Dealer Risk Limits and Currency Returns
Empirical validation of the theory that financial frictions such as financial institutions’ risk-bearing constraints can affect exchange rate dynamics has eluded researchers in part because it is difficult to observe the constraints of the specific actors. The fact that risk-bearing constraints are endogenous to the broader market conditions that may govern exchange rates further hinders validation. This paper provides empirical support for the role of financial intermediaries in driving exchange rate dynamics by focusing on the constraints of global banks’ currency trading desks. The authors use a novel supervisory data set on risk limits at the trading-desk level to show that movements in market-maker constraints do in fact affect exchange rates when there is a currency flow to be mediated.
Key Findings
- Shocks to banks’ risk limits have sizable effects on exchange rates, exacerbating the effects from shifts in net currency demand.
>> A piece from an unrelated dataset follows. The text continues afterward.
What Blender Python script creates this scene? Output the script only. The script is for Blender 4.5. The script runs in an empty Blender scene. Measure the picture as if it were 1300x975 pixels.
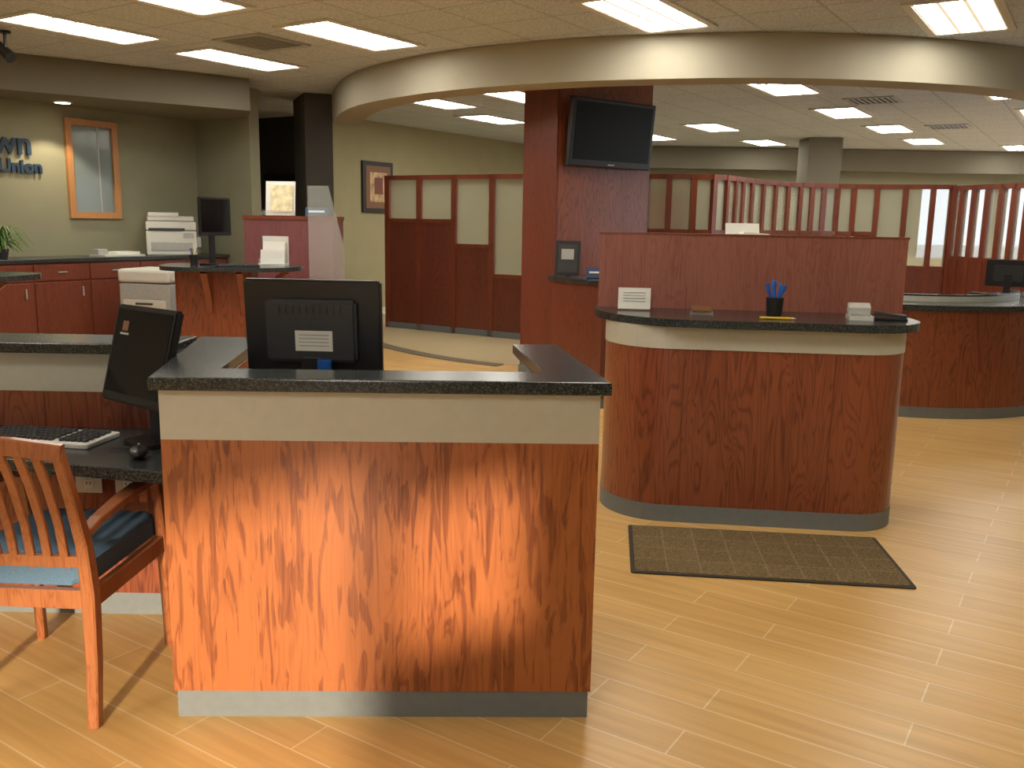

- Tighter risk-limit shocks prompt larger bid–ask spreads and a reduction in aggregate exposure of US dealers toward foreign currencies, regardless of the direction of currency flows.
- The effects of idiosyncratic limit shocks on foreign exchange markets are transitory, suggesting that other dealer banks step in over time and bring the exchange market back to the previous equilibrium.
- Risk-limit shocks also cause changes in covered interest parity deviations, which serves as evidence that banks’ intermediation ability is a key mechanism behind the findings. Consistent with the finding that bid–ask spreads increase at the currency level, intermediation spreads (trading margins) across all currencies at the bank level also increase.
- For the majority of currencies, risk-limit shocks have significant and sizable effects, although there is variation in the magnitude of the exchange rate response, with more volatile currencies exhibiting stronger responses to such shocks.
Implications
Market makers may hold only a small share of the total foreign exchange risk, yet due to their central intermediation function, shocks to their risk limits have sizable implications for currency pricing.
Abstract
We leverage supervisory microdata to uncover the role of global banks' risk limits in driving exchange rate dynamics. Consistent with a model of currency intermediation under risk constraints, shocks to dealers’ risk limits lead to price and quantity adjustments in the foreign exchange market. We show that dealers adjust their net position and increase the bid–ask spread in response to granularly identified limit shocks, leading to lower turnover and an adjustment in currency returns. These shocks exacerbate the effects of net currency demand on exchange rate movements, as predicted by theory, and trigger deviations from covered interest parity.